KAMPALA, Uganda
Some top leaders of Uganda’s traditional churches have served notice that they may not be ready to support President Museveni’s re-election bid next year.
They have aired a range of complaints against the ruling NRM and
party chairman President Yoweri Museveni. On September 11, Godfrey Kiwanda
Ssuubi, the Tourism minister, set out on a one goal political mission: rally
religious leaders to support President Museveni’s 2021 re-election bid.
Kiwanda sought to pump immediate energy into President
Museveni’s re-election campaign in the central region, three weeks after he was
elected the ruling NRM’s vice-chairman for Central region.
To sway religious leaders, Kiwanda carried with him a collection
of NRM publications that included the presidential speeches, the party’s
constitution, the manifesto implementation score card and a plaque declaring
Museveni as the ruling party’s sole candidate in next year’s general election.
“We have come to
introduce to you our candidate for the 2021 general election, and ask you to
put him and the NRM in your prayers so that we successfully go through the
elections,” the minister separately told the different clergymen he met.

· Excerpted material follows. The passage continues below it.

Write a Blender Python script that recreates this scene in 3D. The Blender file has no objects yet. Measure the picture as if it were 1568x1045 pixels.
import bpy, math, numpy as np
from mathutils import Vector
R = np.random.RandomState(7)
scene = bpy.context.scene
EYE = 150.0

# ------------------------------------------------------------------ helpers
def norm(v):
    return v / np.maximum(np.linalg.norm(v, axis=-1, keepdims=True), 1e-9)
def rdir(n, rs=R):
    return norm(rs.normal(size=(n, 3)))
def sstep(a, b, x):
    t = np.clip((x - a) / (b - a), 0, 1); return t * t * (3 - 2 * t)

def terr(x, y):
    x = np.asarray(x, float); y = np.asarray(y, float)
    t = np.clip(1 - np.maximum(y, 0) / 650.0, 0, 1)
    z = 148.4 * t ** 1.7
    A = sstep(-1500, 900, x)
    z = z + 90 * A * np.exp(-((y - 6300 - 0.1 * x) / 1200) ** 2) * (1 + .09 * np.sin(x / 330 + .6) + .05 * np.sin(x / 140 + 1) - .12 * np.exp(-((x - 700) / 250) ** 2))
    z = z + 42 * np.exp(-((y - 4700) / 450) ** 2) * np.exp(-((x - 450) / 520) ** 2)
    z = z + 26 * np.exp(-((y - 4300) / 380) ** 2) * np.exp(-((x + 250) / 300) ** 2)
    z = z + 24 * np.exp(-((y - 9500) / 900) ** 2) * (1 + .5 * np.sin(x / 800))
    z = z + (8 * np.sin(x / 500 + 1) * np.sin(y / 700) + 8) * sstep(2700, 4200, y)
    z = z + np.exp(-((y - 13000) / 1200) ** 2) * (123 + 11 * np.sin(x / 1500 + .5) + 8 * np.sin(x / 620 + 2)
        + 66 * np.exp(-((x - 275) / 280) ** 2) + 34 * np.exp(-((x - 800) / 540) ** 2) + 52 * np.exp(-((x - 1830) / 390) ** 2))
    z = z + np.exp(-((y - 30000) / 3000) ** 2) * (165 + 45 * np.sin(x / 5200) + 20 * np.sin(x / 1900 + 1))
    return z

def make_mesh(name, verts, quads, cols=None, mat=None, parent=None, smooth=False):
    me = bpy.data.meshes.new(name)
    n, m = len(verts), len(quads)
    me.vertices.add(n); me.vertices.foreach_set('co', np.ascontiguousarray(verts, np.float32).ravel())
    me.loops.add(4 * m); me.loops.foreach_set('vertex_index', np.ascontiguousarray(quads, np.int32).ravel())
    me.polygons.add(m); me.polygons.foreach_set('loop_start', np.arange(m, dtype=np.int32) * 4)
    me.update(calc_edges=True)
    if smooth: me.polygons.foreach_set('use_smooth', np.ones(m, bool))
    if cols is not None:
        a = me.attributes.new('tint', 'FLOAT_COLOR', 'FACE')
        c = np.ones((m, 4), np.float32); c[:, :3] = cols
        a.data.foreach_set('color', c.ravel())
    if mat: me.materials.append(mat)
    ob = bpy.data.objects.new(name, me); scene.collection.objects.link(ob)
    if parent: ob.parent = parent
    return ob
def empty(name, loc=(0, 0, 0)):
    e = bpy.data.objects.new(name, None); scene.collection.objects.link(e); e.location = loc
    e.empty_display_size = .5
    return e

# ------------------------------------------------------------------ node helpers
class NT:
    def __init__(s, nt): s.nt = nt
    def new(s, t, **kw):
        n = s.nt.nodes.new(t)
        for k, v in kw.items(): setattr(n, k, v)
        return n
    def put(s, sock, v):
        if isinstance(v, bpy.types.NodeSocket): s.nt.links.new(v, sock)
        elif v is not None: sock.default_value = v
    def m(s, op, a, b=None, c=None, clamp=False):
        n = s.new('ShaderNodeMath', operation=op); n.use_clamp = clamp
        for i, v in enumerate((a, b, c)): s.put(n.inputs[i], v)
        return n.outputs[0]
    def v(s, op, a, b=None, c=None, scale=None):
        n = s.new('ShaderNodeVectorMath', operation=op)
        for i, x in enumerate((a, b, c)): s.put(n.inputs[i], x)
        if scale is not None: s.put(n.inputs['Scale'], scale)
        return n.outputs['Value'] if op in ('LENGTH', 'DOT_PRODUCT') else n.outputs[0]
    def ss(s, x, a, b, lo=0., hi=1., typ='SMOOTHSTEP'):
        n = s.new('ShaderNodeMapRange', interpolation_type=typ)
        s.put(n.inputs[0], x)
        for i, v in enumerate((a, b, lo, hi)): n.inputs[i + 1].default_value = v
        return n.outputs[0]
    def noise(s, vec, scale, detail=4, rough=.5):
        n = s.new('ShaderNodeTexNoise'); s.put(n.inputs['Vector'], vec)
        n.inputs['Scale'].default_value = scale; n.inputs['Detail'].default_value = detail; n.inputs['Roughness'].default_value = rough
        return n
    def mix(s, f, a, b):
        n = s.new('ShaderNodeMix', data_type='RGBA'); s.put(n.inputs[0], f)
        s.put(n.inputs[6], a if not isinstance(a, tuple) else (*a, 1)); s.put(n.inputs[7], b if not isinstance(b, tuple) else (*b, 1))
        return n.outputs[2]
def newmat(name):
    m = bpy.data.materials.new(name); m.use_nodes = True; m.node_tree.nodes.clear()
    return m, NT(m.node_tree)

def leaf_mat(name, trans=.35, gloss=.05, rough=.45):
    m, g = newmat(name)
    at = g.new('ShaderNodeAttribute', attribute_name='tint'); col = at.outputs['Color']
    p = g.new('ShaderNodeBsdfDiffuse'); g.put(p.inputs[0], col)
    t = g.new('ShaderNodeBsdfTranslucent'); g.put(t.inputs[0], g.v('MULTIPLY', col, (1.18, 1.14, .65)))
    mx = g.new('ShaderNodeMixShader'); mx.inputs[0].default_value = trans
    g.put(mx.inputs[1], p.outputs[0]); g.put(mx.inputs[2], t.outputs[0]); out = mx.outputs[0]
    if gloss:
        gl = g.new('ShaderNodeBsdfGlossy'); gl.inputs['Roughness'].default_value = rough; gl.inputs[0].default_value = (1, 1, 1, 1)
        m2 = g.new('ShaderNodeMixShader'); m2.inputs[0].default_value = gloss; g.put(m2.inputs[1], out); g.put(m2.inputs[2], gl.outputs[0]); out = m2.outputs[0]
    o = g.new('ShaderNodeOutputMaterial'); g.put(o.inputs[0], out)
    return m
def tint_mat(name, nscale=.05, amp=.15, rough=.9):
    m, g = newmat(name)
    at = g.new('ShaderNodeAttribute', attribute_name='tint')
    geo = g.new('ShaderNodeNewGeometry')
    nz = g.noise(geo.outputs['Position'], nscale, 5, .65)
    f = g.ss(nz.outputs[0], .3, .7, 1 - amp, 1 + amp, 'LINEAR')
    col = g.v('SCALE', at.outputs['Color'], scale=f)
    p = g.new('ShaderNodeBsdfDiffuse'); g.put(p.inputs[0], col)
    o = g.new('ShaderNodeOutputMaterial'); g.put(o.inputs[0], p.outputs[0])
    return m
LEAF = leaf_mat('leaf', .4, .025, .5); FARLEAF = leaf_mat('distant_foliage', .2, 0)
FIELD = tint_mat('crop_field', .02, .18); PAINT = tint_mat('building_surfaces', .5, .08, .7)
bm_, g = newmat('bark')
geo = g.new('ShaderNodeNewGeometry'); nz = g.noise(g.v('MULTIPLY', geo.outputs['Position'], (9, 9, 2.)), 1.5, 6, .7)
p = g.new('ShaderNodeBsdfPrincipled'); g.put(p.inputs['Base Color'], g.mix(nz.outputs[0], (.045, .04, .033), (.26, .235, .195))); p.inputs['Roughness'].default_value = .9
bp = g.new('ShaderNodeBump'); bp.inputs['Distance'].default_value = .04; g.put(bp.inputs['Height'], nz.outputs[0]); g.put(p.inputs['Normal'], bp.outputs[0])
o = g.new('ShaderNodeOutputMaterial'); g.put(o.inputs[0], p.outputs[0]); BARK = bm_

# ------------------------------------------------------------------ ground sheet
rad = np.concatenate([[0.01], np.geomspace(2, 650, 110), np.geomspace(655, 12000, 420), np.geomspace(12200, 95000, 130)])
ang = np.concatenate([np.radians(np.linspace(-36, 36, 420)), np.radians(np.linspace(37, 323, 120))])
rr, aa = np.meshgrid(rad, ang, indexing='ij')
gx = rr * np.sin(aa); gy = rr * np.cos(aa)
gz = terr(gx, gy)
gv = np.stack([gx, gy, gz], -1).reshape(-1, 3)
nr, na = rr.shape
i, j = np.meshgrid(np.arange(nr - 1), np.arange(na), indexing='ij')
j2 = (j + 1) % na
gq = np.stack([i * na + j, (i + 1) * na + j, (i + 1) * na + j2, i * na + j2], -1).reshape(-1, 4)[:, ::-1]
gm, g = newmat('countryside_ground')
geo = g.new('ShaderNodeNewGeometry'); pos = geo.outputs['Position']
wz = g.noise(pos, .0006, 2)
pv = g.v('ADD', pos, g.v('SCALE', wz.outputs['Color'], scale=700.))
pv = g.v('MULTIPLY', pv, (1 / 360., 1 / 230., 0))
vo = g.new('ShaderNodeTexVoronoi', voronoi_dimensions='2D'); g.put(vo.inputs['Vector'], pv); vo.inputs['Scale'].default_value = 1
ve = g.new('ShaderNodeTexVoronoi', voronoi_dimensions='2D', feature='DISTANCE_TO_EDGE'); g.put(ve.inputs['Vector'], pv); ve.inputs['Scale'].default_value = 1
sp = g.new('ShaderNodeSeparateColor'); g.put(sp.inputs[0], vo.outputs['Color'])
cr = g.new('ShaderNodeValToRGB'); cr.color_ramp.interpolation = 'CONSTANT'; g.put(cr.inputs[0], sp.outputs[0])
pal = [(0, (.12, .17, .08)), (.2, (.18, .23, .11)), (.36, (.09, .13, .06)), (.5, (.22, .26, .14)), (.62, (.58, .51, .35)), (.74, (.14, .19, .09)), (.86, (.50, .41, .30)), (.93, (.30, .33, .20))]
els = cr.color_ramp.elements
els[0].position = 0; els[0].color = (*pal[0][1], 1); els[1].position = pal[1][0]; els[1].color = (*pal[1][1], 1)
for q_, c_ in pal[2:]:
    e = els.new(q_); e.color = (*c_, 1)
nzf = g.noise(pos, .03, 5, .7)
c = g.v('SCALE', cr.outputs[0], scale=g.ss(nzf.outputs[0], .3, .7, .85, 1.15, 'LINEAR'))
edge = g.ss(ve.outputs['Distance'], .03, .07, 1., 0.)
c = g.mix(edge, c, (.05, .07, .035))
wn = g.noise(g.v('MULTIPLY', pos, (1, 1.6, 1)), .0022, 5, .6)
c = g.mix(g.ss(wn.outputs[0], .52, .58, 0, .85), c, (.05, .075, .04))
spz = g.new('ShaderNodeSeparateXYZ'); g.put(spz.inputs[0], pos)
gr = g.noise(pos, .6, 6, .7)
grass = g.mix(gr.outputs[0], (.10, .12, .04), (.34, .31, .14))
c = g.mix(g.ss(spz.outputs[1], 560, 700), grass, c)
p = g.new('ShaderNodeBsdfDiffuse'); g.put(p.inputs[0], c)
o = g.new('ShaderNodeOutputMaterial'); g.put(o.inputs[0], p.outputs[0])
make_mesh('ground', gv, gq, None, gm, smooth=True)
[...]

He started off with a visit to the Supreme Mufti’s office on
Kibuli Hill on the outskirts of Kampala and soon the youthful minister realized
that the task ahead was bigger than he had anticipated. At Kibuli, he drew a torrent
of criticism for the violence in NRM’s internal elections that led to the death
of six people in different parts of the country, plus Museveni’s unfulfilled
promises.
“I didn’t know that this is how NRM conducts its affairs; if we
can see so much violence in an internal election, what is going to happen in
the general elections?” Sheikh Silman Kasule Ndirangwa, the supreme mufti, told
Kiwanda last week.
The Kibuli group, speaking mostly through its spokesman, Sheikh
Nuhu Muzaata Batte, wondered why President Museveni remembers Muslims during
election time and sometimes, during funerals of prominent Muslims.
From Kibuli, Kiwanda headed to Namungoona in Lubaga division, to
meet the head of the Orthodox Church, Metropolitan Yona Lwanga, who without
mincing words told his NRM guests that he had lost hope in the country’s
leadership and elections.
“The last time I voted was in 1980, and when [former vice
president] Paulo Muwanga rigged the election in favour of [former president]
Apollo Milton Obote. I vowed never to participate in any election until when
the country gets back on track… we are not yet there,” Lwanga said.
The Namungoona team had compiled a list of unmet promises
President Museveni has made to the church over the years. Top on the list is
the Shs 300 million the president pledged to support the construction of the
Orthodox cathedral at Lubya Hill in Lubaga division.
This pledge was made in May 2019 during celebrations to mark 100
years of the Orthodox Church’s evangelical mission in Uganda. The president
then made an instant cash payment of Shs 30 million, promising to send the
balance as soon as possible.
Museveni also promised a further Shs 80 million to capitalize
the church members’ savings credit and co-operatives society (Sacco) and
another Shs 20 million for the priests’ sacco. At Old Kampala, the Mufti,
Sheikh Shaban Ramathan Mubajje too had his complaints, but majorly as chair of
the Inter-Religious Council of Uganda (IRCU).
“We approached the president about getting involved in the
poverty eradication campaign and presented him with a budget of Shs 5.5
billion, which he agreed to. But when it came to the point of implementation,
bureaucracy set in; it is now three years and the bureaucracy at the ministry
of Finance is making it impossible for religious institutions to access the
funds,” Mubajje said.
In April 2018, Museveni took religious leaders under IRCU on a
tour of farms in Ibanda and Kiruhura districts, before hosting them to a
luncheon at his country home in Rwakitura where he implored them to embrace
poverty alleviation programs.
A month later, he hosted them at State House, Entebbe, where he
committed to facilitate them with Shs 5 billion and cars to enable them to
promote wealth creation among believers.
“It seems that government thinks that religious leaders are
voluntary workers who don’t need to be facilitated. Your people in the ministry
of Finance have stifled our efforts,” Mubajje said.
All Kiwanda could do was to promise the clergymen that he would
take their concerns to Museveni.
“Being NRM vice-chairman for the Central region put me closer to
the president because under the party hierarchy, I am number four below him,
Hajji Moses Kigongo [1st national vice-chairman] and Rt Hon Rebecca Kadaga
[2nd national vice-chairperson],” Kiwanda said.
He also asked the religious men to scale down on their criticism of the NRM shortcomings.